The average salary of Australian workers grew by 3.6 per cent yearly, newly released date from the Australian Bureau of Statistics said. The rate is almost the same as that of inflation rate which means wage growth was just modest and manageable.

These data are indicators that workers are still struggling to cope with rising prices as any salary increase they receive is eaten up by inflation, said Australian Confederation of Trade Unions Secretary Jeff Lawrence.

"Since this time last year, employer groups have been screaming that a wages breakout was imminent, but there is no evidence this has occurred." Mr Lawrence said in a statement.

"Once again, employers have been caught out spreading myths and untruths, just as they constantly do about productivity and the nature of Australia's industrial relations system," he added.

Mr Lawrence pointed out that the share of wages in national income is down to 53.1 per cent which is the lowest level in almost five decades, while the share of profits is 28.1 per cent which is a record-high.

Last week, the Labor government agreed to make a joint submission with unions to improve the low level of pay in Australia's social and community sector. However, employers warned that it could lead to a wages breakout, which ACTU belied.

"The only wages breakout is in the offices of Australian CEOs, where some outrageous bonuses and pay rises have been awarded," Mr Lawrence said.

Economists said that the weaker-than-expected growth of wages could pave the way for the Reserve Bank of Australia to further reduce the cash rate. On a quarterly basis, wages in the September quarter rose by only 0.7 per cent, lower than median market forecast of 0.9 per cent.

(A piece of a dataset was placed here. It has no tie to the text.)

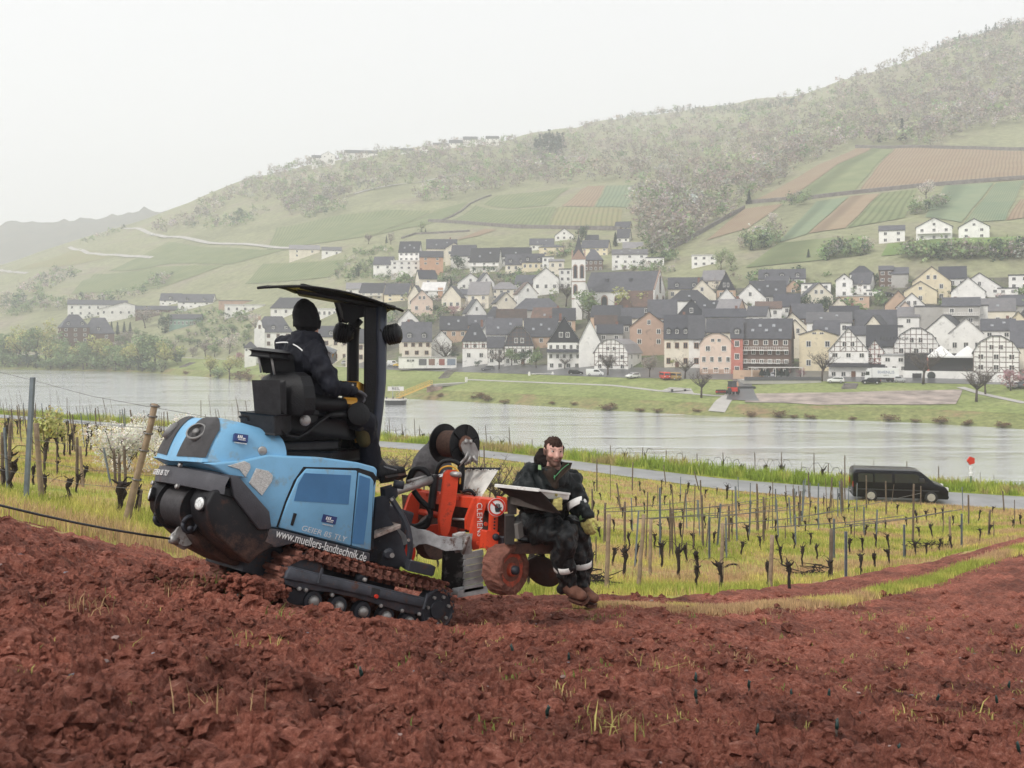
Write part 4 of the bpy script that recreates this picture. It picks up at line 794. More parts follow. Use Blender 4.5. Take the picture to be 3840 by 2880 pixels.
def landing():
 wl_=-19.0;D=252.0
 def W(u,v,D):x,y=v3(u,v);return at(x,y,D)
 D=19*F/(v3(0,1270)[1]-HY);c=W(208,1270,D)
 P=empty('landing_pontoon',(c.x,c.y,wl_));tag(P,'black and white landing pontoon floating under the REIL sign','pontoon')
 hw=(305-108)/2.458/F*D/2
 def hull(z0,z1,s0,s1):
  b=MB();n=10;pr=[(-1,0),(-.93,.75),(-.6,1),(.6,1),(.93,.75),(1,0),(.93,-.75),(.6,-1),(-.6,-1),(-.93,-.75)]
  b.add([(x*hw*s0,y*2.6*s0,z0)for x,y in pr]+[(x*hw*s1,y*2.6*s1,z1)for x,y in pr],[list(range(10))[::-1],list(range(10,20))]+[(i,(i+1)%10,10+(i+1)%10,10+i)for i in range(10)]);return b
 hull(-.5,1.2,.95,1.0).build('hull',m_dark,P);hull(1.205,1.5,1.02,1.03).build('deck_edge',WALL['w'],P);hull(1.51,1.54,1.0,1.0).build('deck',M('deck_wood',(.45,.4,.33),.8),P)
 for x in(-.8,-.2,.75):MB().lathe([(0,.12),(.5,.12),(.5,.2),(.6,.2)],(x*hw,-1.5,1.5),(0,0,1),8).build('bollard',m_dark,P)
 S=empty('place_name_sign',(c.x,c.y,wl_+1.5));tag(S,'white REIL place-name sign on two posts above the pontoon','sign')
 z1=W(0,1105,D).z-wl_-1.5;z0=W(0,1145,D).z-wl_-1.5;xl=(133-208)/2.458/F*D;xr=(281-208)/2.458/F*D
 MB().box((xl,-.06,z0),(xr,.06,z1)).build('board',m_frame,S)
 for u in(178,237):MB().box(((u-208)/2.458/F*D-.08,.07,0),((u-208)/2.458/F*D+.08,.2,z1+.3)).build('post',M('sign_post_grey',(.3,.32,.35),.5),S)
 text_obj('lettering','REIL',S,((xl+xr)/2,-.075,(z0+z1)/2),(z1-z0)*1.0,m_dark)
 yl=M('gangway_yellow',(.72,.48,.10),.6,var=.1);a=W(238,1222,D-1);a.z=wl_+1.7;b_=FA(*v3(545,1135));b=Vector((b_.x,b_.y,b_.z+1.5))
 G=empty('gangway',a);tag(G,'yellow railed gangway leading from pontoon to shore','gangway');d=b-a;L=d.length;s=Vector((-d.y,d.x,0)).normalized()*.8
 MB().tube([(0,0,0),d],.1,4).tube([s,d+s],.1,4).add([-s*.1,s*1.1,d+s*1.1,d-s*.1],[(0,1,2,3)]).build('walkway',yl,G)
 for side in(0,1):
  r=MB();o_=s*side
  for hh in(1.15,.6):r.tube([o_+Vector((0,0,hh)),d+o_+Vector((0,0,hh))],.07,4)
  for k in range(13):p=d*(k/12)+o_;r.tube([p,p+Vector((0,0,1.15))],.05,4)
  r.build('railing',yl,G,fix=False)
 e=FA(*v3(860,1065));Rm=empty('concrete_ramp',b);tag(Rm,'concrete approach ramp on a buttress at the landing stage','ramp')
 d2=e-b;s2=Vector((-d2.y,d2.x,0)).normalized()*1.4
 rm=MB();rm.add([-s2,s2,d2+s2,d2-s2,-s2-Vector((0,0,.6)),s2-Vector((0,0,.6)),d2+s2-Vector((0,0,.6)),d2-s2-Vector((0,0,.6))],[(0,1,2,3),(7,6,5,4),(0,4,5,1),(1,5,6,2),(2,6,7,3),(3,7,4,0)]);rm.build('deck',m_pale,Rm)
 MB().box((-1.5,-1.6,-6),(2.8,1.6,-.61)).build('buttress',M('pink_stone',(.34,.24,.2),.9,var=.3,scale=1),Rm)
 for k in(0.0,.8):
  q=W(850+k*16,1068,e.y);MB().box((q.x-b.x-.15,q.y-b.y-.15,q.z-b.z-1),(q.x-b.x+.15,q.y-b.y+.15,q.z-b.z+1.6)).build('white_post',m_frame,Rm)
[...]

"The tame wages growth is going to be no road block to further lower RBA cash rates. That fits with our view that the Reserve Bank will drop the cash rate by another quarter of a per cent in the coming months," the Herald Sun quoted John Peters, senior economist of Commonwealth Bank.

However, ICAP senior economist Adam Carr thinks otherwise. He said the RBA would probably not be affected by the wages growth data since the increase was below danger levels. What would influence the RBA are developments in the eurozone, he added.

"If Europe goes down the toilet, we could get a series of rate cuts but if it doesn't, the next rate move could be a hike," Mr Carr said.